Scenes as source code -
◇ ◇ ◇

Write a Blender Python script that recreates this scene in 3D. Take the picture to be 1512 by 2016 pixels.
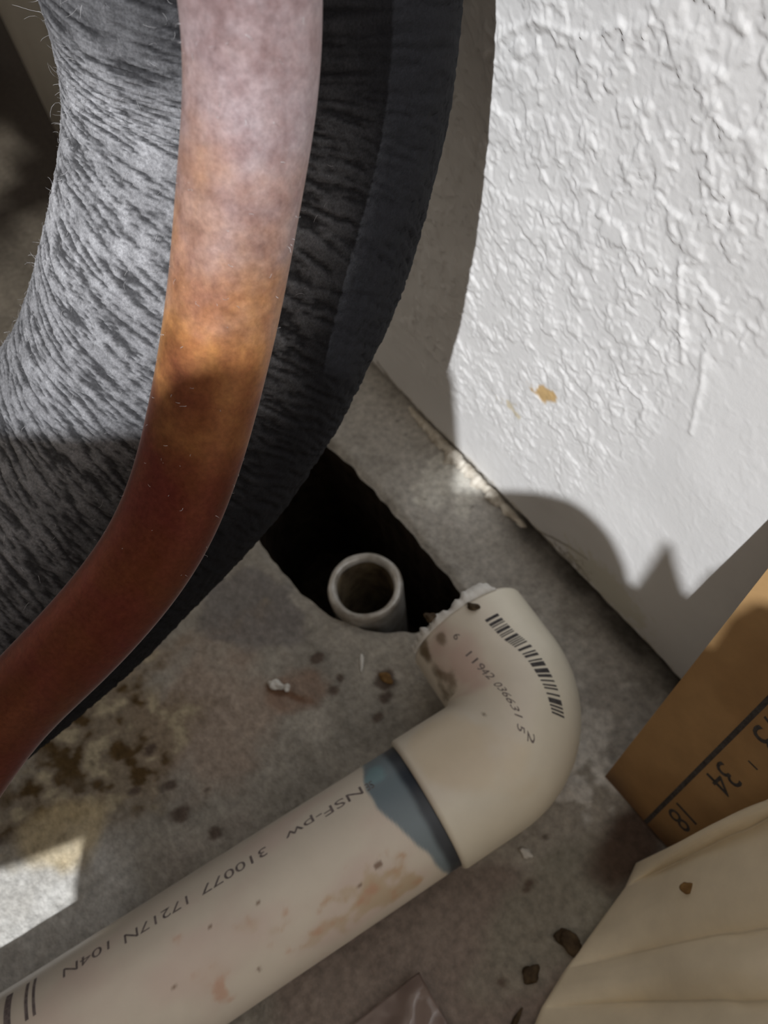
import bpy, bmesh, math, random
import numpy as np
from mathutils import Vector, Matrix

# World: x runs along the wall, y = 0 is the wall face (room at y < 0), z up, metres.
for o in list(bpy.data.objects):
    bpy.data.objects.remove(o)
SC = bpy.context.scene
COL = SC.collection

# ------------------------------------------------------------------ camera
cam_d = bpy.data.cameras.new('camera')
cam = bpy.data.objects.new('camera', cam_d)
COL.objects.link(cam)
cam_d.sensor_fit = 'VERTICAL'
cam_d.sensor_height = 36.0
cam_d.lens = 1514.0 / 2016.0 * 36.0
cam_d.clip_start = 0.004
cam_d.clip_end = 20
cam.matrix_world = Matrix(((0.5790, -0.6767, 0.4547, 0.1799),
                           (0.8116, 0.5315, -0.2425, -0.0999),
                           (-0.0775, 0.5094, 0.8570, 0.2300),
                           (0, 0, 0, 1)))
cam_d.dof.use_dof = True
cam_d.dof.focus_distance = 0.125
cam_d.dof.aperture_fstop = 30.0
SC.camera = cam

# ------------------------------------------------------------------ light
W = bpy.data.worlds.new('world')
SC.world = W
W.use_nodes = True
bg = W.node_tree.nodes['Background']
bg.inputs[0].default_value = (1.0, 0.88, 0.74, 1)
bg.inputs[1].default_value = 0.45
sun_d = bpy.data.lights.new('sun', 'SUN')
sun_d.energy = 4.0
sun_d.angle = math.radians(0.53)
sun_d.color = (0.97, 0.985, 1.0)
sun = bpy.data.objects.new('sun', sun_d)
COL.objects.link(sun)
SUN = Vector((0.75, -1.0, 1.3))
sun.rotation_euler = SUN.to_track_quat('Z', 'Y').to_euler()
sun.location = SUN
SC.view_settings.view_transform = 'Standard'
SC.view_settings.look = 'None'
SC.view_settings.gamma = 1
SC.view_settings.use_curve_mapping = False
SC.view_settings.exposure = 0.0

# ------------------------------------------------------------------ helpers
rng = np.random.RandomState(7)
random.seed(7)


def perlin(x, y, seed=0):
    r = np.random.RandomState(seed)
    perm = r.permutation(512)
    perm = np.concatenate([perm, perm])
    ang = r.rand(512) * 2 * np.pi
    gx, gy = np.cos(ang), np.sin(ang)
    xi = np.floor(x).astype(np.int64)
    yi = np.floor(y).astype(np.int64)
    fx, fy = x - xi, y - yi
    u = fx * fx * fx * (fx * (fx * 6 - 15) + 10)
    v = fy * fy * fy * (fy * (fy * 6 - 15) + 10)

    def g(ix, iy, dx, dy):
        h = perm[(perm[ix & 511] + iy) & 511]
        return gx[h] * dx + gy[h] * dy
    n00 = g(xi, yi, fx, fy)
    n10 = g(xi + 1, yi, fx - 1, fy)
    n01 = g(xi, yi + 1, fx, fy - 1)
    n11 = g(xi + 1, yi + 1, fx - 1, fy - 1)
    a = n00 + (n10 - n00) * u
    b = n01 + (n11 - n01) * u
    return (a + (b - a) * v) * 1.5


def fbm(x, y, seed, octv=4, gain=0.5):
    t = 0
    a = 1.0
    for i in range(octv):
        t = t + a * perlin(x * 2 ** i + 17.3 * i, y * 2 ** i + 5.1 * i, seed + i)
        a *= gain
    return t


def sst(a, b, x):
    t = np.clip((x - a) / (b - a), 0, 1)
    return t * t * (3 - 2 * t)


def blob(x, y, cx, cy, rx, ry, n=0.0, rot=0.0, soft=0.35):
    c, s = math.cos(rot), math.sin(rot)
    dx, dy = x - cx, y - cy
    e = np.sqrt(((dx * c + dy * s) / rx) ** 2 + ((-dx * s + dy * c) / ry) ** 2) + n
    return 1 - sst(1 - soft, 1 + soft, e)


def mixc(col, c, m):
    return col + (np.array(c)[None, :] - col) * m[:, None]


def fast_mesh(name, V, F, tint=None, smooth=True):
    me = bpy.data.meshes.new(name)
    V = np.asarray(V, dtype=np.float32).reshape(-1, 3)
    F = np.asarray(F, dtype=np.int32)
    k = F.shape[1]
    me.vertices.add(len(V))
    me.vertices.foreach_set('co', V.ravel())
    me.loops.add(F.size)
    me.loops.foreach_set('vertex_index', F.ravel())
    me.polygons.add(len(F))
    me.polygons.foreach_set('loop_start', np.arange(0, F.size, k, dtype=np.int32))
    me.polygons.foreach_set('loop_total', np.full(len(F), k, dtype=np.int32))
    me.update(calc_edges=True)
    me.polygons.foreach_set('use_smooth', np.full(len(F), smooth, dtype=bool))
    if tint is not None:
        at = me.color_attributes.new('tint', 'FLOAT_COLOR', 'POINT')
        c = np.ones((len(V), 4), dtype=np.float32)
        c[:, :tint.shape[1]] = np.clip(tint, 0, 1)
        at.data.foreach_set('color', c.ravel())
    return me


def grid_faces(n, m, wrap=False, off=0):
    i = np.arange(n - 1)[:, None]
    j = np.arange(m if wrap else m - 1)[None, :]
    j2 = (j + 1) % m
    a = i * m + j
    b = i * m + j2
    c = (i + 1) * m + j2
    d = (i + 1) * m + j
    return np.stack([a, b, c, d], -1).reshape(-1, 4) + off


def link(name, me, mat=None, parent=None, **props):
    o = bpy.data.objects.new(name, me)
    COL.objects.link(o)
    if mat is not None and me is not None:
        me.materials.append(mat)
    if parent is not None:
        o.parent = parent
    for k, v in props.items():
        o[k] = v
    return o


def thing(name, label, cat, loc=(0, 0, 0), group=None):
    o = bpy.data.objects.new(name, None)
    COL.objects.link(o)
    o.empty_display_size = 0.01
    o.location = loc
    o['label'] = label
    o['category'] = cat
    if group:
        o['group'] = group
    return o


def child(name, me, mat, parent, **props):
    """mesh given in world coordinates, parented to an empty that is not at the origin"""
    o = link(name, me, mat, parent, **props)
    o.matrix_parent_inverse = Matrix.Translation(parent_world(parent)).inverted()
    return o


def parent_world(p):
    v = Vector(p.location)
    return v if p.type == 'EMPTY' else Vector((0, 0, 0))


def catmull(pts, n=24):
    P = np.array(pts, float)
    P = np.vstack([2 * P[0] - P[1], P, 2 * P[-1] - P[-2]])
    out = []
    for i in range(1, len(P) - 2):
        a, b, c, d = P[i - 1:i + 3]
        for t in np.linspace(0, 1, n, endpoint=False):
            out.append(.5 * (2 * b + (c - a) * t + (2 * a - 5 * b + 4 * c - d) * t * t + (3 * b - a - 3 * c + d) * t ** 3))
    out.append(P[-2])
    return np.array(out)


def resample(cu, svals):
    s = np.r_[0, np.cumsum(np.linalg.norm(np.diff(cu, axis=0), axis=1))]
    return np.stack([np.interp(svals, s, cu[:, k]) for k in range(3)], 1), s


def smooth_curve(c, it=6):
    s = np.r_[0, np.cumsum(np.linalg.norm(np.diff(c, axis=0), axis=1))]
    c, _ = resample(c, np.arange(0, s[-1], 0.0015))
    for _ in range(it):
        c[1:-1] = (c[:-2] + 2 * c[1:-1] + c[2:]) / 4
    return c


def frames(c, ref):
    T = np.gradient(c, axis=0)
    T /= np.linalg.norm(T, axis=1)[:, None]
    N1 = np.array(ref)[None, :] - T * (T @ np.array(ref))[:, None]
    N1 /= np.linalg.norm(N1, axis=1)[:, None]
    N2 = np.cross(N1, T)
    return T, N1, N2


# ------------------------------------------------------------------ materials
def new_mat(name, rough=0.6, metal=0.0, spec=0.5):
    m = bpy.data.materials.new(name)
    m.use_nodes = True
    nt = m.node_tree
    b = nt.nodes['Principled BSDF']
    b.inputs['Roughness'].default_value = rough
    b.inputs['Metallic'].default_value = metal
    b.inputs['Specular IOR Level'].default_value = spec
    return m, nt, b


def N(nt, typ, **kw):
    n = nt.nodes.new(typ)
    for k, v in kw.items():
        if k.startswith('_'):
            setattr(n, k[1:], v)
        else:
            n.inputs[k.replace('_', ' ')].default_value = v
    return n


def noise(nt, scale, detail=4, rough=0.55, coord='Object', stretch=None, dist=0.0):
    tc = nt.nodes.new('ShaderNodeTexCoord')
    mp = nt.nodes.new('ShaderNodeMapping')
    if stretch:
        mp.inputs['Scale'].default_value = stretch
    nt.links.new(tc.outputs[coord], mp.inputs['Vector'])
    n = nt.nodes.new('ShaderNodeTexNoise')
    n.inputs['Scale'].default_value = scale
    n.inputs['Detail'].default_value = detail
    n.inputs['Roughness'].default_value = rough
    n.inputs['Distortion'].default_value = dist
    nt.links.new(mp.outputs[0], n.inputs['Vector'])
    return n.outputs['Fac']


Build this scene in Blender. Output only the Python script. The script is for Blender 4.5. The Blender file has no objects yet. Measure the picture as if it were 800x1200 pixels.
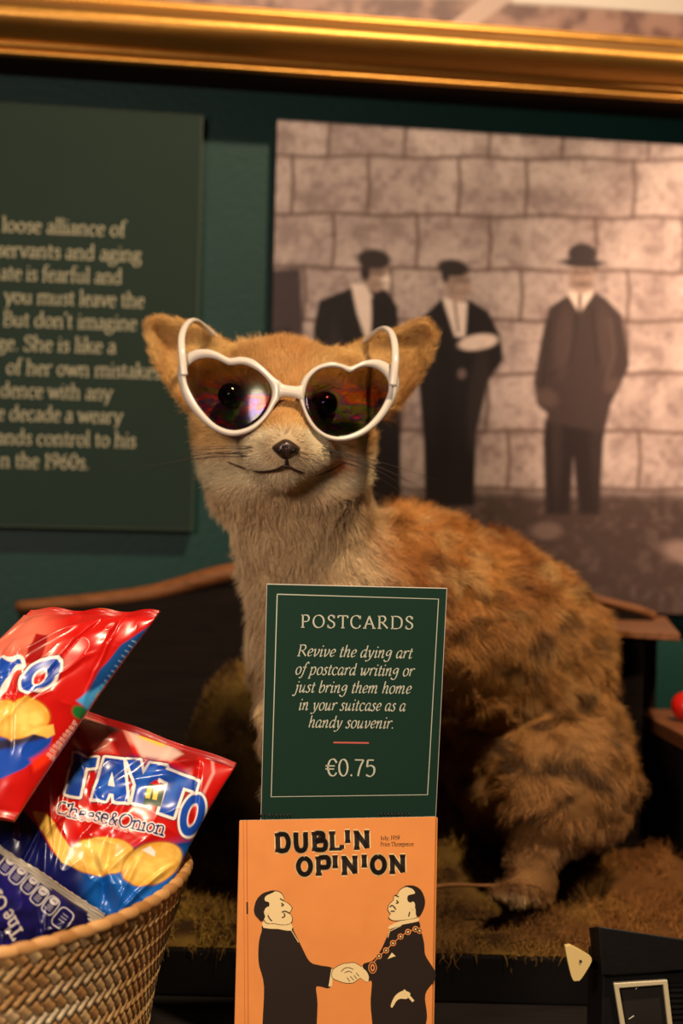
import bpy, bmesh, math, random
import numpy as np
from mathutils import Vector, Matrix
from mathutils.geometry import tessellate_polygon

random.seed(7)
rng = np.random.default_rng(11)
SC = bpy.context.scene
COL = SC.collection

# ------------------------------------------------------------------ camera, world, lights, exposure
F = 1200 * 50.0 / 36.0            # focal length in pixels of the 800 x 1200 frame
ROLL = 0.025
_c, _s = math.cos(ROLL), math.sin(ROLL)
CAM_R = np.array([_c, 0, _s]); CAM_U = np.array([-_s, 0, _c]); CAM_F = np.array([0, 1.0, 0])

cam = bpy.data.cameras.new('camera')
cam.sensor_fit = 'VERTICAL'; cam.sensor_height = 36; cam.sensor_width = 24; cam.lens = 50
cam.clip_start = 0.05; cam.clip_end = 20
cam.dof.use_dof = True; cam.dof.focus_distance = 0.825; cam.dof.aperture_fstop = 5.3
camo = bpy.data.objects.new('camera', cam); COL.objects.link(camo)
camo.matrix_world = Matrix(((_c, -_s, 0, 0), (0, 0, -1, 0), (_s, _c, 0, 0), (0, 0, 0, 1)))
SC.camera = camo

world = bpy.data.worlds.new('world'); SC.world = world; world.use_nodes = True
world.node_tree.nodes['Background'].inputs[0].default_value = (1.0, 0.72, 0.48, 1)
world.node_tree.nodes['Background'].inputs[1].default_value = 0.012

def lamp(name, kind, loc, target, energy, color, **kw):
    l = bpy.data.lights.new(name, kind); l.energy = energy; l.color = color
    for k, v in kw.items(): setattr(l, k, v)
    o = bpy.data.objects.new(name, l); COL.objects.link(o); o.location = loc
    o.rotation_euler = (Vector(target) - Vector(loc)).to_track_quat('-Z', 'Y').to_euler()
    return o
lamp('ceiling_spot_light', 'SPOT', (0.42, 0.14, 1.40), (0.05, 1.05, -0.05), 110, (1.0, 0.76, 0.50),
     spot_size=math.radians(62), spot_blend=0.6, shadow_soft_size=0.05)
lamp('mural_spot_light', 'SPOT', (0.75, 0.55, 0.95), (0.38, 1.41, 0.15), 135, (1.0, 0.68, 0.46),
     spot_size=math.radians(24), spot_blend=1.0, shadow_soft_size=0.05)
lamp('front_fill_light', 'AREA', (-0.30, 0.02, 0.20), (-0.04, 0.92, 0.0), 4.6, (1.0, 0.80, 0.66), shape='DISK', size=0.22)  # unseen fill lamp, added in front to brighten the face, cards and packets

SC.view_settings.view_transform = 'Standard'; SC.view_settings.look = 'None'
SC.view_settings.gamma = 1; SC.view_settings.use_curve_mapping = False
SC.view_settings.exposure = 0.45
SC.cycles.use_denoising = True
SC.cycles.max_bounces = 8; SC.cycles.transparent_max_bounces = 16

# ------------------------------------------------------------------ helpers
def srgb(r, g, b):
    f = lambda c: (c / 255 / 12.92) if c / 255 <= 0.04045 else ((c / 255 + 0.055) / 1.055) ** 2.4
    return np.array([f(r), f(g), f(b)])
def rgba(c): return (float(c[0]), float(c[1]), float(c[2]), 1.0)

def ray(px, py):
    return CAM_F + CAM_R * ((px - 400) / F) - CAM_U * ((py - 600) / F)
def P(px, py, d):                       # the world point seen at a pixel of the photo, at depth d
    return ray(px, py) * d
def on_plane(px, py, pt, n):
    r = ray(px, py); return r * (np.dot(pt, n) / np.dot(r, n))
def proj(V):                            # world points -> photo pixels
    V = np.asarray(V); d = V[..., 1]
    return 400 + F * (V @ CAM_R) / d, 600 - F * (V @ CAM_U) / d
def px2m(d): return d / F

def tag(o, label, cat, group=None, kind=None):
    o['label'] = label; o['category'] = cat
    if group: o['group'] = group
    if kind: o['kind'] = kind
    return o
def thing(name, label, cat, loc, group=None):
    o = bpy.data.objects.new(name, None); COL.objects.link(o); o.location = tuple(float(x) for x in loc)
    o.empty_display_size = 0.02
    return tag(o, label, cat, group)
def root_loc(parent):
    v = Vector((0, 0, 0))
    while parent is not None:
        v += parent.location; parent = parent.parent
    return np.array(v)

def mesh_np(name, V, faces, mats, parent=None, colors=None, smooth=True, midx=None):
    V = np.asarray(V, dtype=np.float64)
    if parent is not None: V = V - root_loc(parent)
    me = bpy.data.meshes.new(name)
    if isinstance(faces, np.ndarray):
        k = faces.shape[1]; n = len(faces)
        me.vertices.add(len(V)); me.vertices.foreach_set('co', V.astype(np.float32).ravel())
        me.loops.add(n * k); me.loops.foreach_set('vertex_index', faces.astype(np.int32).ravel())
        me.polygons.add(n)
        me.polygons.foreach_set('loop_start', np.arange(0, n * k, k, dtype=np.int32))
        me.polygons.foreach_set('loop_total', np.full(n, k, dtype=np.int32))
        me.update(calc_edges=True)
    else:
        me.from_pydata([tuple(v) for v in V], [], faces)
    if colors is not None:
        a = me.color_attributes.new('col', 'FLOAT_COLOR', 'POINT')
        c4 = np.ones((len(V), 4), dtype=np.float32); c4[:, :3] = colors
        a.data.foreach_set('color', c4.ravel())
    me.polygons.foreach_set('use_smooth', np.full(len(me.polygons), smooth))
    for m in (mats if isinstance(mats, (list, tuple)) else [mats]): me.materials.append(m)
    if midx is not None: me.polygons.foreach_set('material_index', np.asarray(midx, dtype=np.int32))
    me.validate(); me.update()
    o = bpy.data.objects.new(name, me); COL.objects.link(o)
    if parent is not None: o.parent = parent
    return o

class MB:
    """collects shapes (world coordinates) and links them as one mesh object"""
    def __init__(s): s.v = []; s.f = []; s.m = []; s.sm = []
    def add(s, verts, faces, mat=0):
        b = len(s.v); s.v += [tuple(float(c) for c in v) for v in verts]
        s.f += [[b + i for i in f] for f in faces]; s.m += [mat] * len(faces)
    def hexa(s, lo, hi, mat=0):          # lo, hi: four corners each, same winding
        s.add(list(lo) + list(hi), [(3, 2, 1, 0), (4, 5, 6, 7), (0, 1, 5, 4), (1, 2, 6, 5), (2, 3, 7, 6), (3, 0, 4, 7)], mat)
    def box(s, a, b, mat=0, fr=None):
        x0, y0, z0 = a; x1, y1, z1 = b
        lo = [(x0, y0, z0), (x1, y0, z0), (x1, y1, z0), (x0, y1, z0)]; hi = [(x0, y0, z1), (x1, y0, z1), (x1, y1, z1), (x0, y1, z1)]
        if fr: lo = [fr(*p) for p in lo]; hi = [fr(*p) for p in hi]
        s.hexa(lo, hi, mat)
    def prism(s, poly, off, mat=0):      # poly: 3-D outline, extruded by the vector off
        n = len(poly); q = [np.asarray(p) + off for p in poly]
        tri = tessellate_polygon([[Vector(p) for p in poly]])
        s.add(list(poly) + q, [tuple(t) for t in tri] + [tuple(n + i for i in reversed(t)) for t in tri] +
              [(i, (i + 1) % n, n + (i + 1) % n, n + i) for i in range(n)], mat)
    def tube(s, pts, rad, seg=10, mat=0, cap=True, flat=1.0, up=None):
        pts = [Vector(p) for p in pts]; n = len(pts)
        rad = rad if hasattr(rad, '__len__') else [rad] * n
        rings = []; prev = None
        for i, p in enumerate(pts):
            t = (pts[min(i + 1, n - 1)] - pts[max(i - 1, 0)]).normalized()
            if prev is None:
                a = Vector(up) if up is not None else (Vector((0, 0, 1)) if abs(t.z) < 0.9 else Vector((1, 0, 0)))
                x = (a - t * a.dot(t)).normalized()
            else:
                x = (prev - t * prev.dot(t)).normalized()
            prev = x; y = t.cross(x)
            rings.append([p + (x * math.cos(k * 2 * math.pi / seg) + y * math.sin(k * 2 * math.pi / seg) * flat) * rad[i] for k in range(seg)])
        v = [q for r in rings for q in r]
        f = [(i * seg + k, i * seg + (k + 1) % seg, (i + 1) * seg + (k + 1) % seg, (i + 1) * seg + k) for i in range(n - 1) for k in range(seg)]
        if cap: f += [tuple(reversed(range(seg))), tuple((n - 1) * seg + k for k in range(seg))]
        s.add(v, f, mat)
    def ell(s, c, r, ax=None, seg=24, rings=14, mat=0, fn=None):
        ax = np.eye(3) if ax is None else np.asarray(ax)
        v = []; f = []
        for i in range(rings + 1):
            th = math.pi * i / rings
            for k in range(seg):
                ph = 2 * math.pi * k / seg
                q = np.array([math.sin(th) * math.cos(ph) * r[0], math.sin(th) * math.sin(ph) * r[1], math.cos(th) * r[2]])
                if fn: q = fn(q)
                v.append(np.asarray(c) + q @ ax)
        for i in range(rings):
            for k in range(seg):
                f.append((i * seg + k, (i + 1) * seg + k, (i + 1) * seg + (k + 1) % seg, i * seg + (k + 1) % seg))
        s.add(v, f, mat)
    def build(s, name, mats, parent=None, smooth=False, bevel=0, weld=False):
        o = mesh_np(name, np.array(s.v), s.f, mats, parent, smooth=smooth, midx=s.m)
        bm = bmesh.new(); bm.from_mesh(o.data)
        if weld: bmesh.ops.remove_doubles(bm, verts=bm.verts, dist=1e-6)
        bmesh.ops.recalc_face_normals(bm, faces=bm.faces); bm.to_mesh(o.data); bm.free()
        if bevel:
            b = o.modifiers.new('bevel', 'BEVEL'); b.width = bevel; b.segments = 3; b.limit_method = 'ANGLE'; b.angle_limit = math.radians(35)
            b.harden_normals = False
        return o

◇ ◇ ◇

Brief -
Give back, unchanged, each line from the one containing "Build this scene" through the one containing "CAM_R = np.array([_c, 0, _s]);". Pictures are to be left out.

Worked solution -
Build this scene in Blender. Output only the Python script. The script is for Blender 4.5. The Blender file has no objects yet. Measure the picture as if it were 800x1200 pixels.
import bpy, bmesh, math, random
import numpy as np
from mathutils import Vector, Matrix
from mathutils.geometry import tessellate_polygon

random.seed(7)
rng = np.random.default_rng(11)
SC = bpy.context.scene
COL = SC.collection

# ------------------------------------------------------------------ camera, world, lights, exposure
F = 1200 * 50.0 / 36.0            # focal length in pixels of the 800 x 1200 frame
ROLL = 0.025
_c, _s = math.cos(ROLL), math.sin(ROLL)
CAM_R = np.array([_c, 0, _s]); CAM_U = np.array([-_s, 0, _c]); CAM_F = np.array([0, 1.0, 0])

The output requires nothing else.